相撲の巡業でチケットを販売したり、横綱や親方が高給取りだったりするのも、
きちんとした会計報告の上で認められているわけです。
NPOの活動を支援する法律であって、NPOの活動そのものには関わりがありません。
女人禁制でも、世襲制でも、運営が危なっかしくても、基本的に「申請すれば取得できる」肩書です。
NPO法人の申請資格として、ある程度「活動の種類」が定められていますが、「NPOより、NPO法人の方が偉い」というわけでは無いようです。
株式会社とは何か?
私達にとって最も馴染み深い「組織」、株式会社。NPOの定義と比べてみました。
まず、株式会社は「利益を追求する組織」です。
経済活動で利益を得て、労働者と株主に分配するのが、株式会社の最大の目的です。
会社それぞれに、「地域のために」「安全第一」といったスローガンはありますが、
それはあくまで、経済活動のついで。利益を追求するのが優先です。
株式会社でも、災害時の物資支援や、福祉施設のへの寄付金など、
「社会のために・営利目的で無い・民間の立場での活動」を行うこともあります。
しかし、株式会社の場合、あくまで経営の余力でボランティアをします。
またその活動内容は、必ずしも従業員全員の意向ではありません。(たいてい、経営者の意向です)

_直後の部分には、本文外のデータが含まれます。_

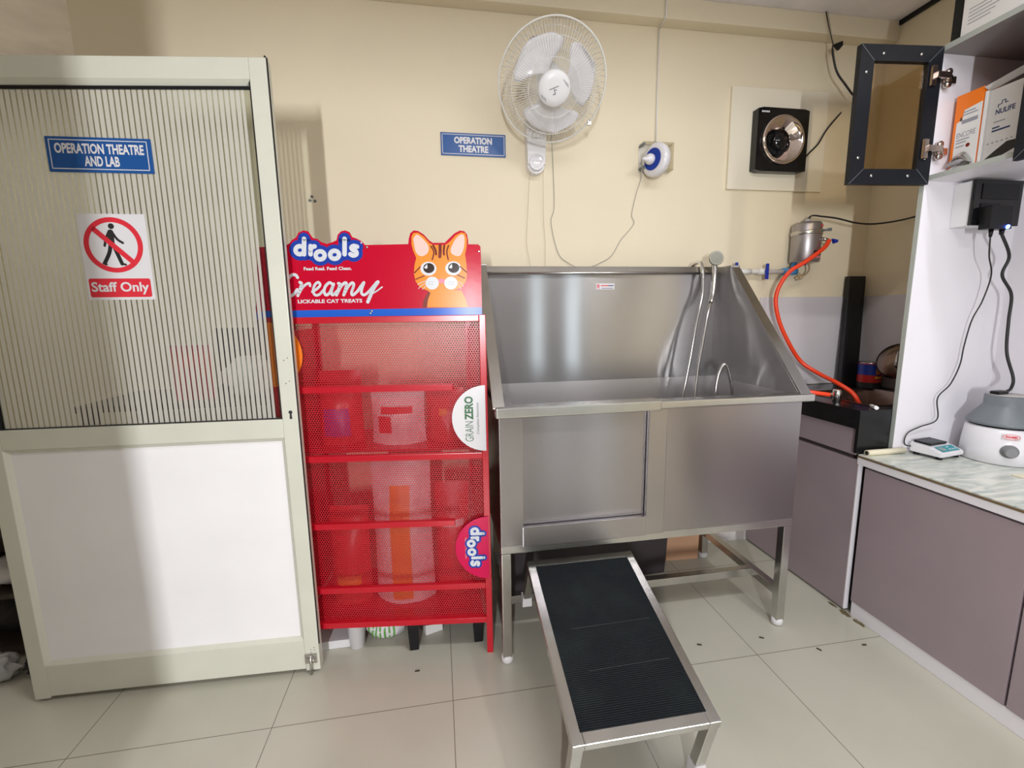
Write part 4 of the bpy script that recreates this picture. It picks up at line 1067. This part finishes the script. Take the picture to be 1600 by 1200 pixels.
one('small_carton', B().obox(axis((1.125, .385, .028), (0, 0, 1), (.9, .3, 0)), .075, .05, .056, .002), whitebox, 'small white carton on the floor between the stool legs', 'carton')
one('floor_tray', B().box(.655, .79, .34, .48, .0, .035, .003), whitep, 'flat white tray on the floor behind the door edge', 'tray')

# ================================================================== TABLE AND BAGS BEHIND THE GLASS
tb = thing('side_table', 'dark table standing behind the frosted door glass', 'table', (.22, .58, 0))
B().box(-.12, .58, .42, .80, 1.015, 1.04, .003).build('table_top', tableblk, tb)
for x in (-.09, .55):
    for y in (.45, .77): B().box(x - .02, x + .02, y - .02, y + .02, 0, 1.015).build('leg', tableblk, tb)
bag('goods_bag', 'red packet on the dark table behind the frosted glass', bagred, .25, .50, 1.04, .15, .21, .08, seed=21, group='bags on the table behind the glass')
b = B(); blob(b, (.45, .52, 1.115), (.10, .07, .085), 5, 14, .3, .86); tagp(b.build('crumpled_bag', bagwhite), 'crumpled white carrier bag behind the frosted glass', 'bag', 'bags on the table behind the glass')
bag('goods_bag', 'tall dark bag on the table behind the glass, beside the red stand', darkfab, .50, .70, 1.04, .17, .36, .10, .0, seed=23, group='bags on the table behind the glass')
bag('goods_bag', 'dark bag behind the frosted glass, middle of the table', darkfab, .33, .70, 1.04, .16, .27, .10, .0, seed=25, group='bags on the table behind the glass')

# clutter beyond the door on the far left
rk = thing('storage_rack', 'dark storage rack in the shadow left of the door', 'rack', (-.76, .72, 0))
for z in (.03, .26, .52, .80): B().box(-1.12, -.405, .52, .92, z, z + .02, .002).build('shelf', tableblk, rk)
for x in (-1.10, -.425):
    for y in (.535, .905): B().box(x - .012, x + .012, y - .012, y + .012, 0, .84).build('post', tableblk, rk)
B().box(-1.11, -.415, .921, .926, .03, .84).build('back_sheet', tableblk, rk)  # dark sheet added to block the bright recess behind the rack
B().box(-.412, -.408, .53, .92, .05, .80).build('side_sheet', tableblk, rk)
for i, (c, sz, m_, lb) in enumerate((((-.60, .66, .135), (.13, .09, .075), darkfab, 'dark cloth bundle on the lowest shelf left of the door'),
                                      ((-.56, .62, .345), (.11, .08, .055), bagwhite, 'flat white carrier bag on the middle shelf left of the door'),
                                      ((-.58, .66, .625), (.12, .09, .075), mat('brown cloth', (.16, .06, .02), .8, bump=.3, bscale=20), 'brown cloth bundle on the upper shelf left of the door'))):
    b = B(); blob(b, c, sz, i + 11, 12, .3, .78); tagp(b.build('bundle', m_), lb, 'bag', 'bundles on the dark rack')
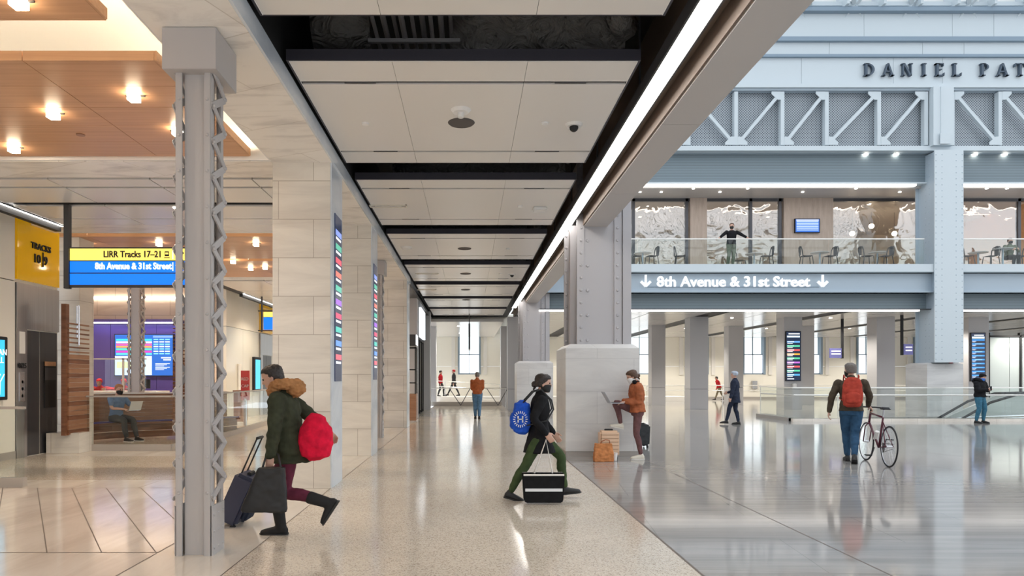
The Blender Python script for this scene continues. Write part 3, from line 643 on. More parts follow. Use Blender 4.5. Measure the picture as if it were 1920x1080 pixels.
# dispenser on screen pillar, hanging signs
tag(MB().box(PX(1490,31.7),PX(1497,31.7),31.85,31.99,PZ(727,31.9),PZ(719,31.9)).build('dispenser', 'white', bevel=.02), 'white hand sanitiser dispenser below the multicoloured screen', 'dispenser')
for px0, px1, pp, py0, py1, py2, d_, lab in ((1556,1578,1580,633,653,671,33,'small purple hanging sign with white lines near the cyclist'),(1695,1712,1692,622,645,665,31,'small grey hanging sign beside the great riveted column')):
    t = thing('hanging_sign', lab, 'sign', (PX(pp,d_),d_,3)); MB().box(PX(pp,d_)-.05,PX(pp,d_)+.05,d_,d_+.08,PZ(py2+1,d_),zc).build('post', 'black', t)
    mat('slate_sign', (.08,.08,.2), .4, emit=(.13,.13,.32), estr=.5); MB().box(PX(px0,d_),PX(px1,d_),d_,d_+.06,PZ(py2,d_),PZ(py1,d_)).build('board', 'slate_sign', t)
    for q in (.35,.65): MB().box(PX(px0+3,d_),PX(px1-2,d_),d_-.01,d_,PZ(py1+(py2-py1)*q,d_),PZ(py1+(py2-py1)*q-2,d_)).build('lettering', 'sign_white', t)
t = thing('glass_partition', 'tall frosted glass partition with dark frame past the blue screen', 'partition', (27,33.5,0))
mat('frost', (.62,.70,.70), .25, spec=.6)
for k, (a, b_) in enumerate(((1856,1892),(1893,1912),(1917,1990))): MB().box(PX(a,33.5),PX(b_,33.5),33.5,33.53,.05,PZ(632,33.5)).build('frosted_pane', 'frost', t)
f = MB()
for a in (1852,1911): f.box(PX(a,33.5),PX(a+3,33.5),33.45,33.6,0,PZ(624,33.5))
f.box(PX(1852,33.5),PX(1990,33.5),33.45,33.6,PZ(632,33.5),PZ(629,33.5)); f.build('frame', 'black', t)

# escalator well and glass parapets on the right
sbox('trim_3', 'band_marble', (11.05,33,23.30,23.62,0,.10)); sbox('trim_4', 'curb', (11.0,11.4,23.62,26.2,0,.12))
glass_rail('glass parapet with two pale rails round the escalator well', [(11.1,26.1),(11.1,23.45),(33,23.45)], 1.14, curb=.10, rail_h=.90, seg=1.9)
t = thing('escalator', 'escalator sinking into the well behind the standing man in black', 'escalator', (19,24.6,0))
for y, m_ in ((24.1,'silver'),(25.2,'silver')):
    s_ = math.tan(math.radians(24)); xa, xb = 14.6, 19.6
    p = lambda x, h: (x, min(0,(x-17.6)*s_)+h)
    MB().tube([(xb+1.2,y,.95),(xb-.2,y,.92),(xb-1.2,y,.62),(16,y,-.75)], .045, 8).build('handrail', 'black', t)
    MB().tube([(xb+1.2,y+.02,.1),(xb-1.2,y+.02,.02),(17.2,y+.02,-.12),(16,y+.02,-.9)], .06, 8).build('skirt', m_, t)
    MB().add([(xb+1.2,y,.1),(xb+1.2,y,.93),(xb-.2,y,.90),(xb-1.2,y,.6),(16,y,-.8),(16,y,-1.3),(17.4,y,-.5),(18.4,y,.0)], [(0,1,2,3,4,5,6,7)]).build('side_panel', 'rail_glass', t)
st_ = MB()
for k in range(9): st_.box(18.6-.4*k,19.05-.4*k,24.15,25.15,-.25-.18*k,-.02-.18*k)
st_.build('steps', 'dark_grey', t)
st(MB().prism([(17.7,.01),(19.6,.84),(31.8,.84),(31.8,.01)], 25.36, 25.46).build('wall_well', 'plinth_marble'))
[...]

NPOの場合、活動費は団体員の持ち出し(ボランティア)のこともあります。
また、NPOは「野良猫の保護をする団体」「就職支援をする団体」「相撲を振興する団体」など、
目的ごとに立ち上げられています。
団体員が同じ目的で、規模の大きい福祉活動をするのが、NPOの特徴と言えるでしょう。
NPOにとって大事なのはお金じゃない
社会的な非営利活動を目的とする、NPO。
私達の暮らしは、常に「お金」が中心にあります。
ご飯を食べるのも、趣味に興じるのも、まずは自分が得た「お給料」があってこそ。
しかし、非営利活動が原則であるNPOを、「お金」中心に考えるのは難しいです。
NPO、NPO法人というのは、「会社」と比べるより、「貧乏スポーツチームのようなもの」と考えた方が近いような気もします。
「公の支援を受けず(民間で)」
「志高くスポーツをする(社会活動)」
「人気が無くて儲けが出なくても頑張る(非営利)」
青年誌のスポーツ漫画に出て来そうな感じがしませんか?
まとめ
・NPOとは、非営利組織の略。非営利の団体なら誰でも名乗れる。
・会社はお金を追求する組織。
・NPOは社会的活動を行う組織。お金は追求せず、団体員の持ち出しであることもある。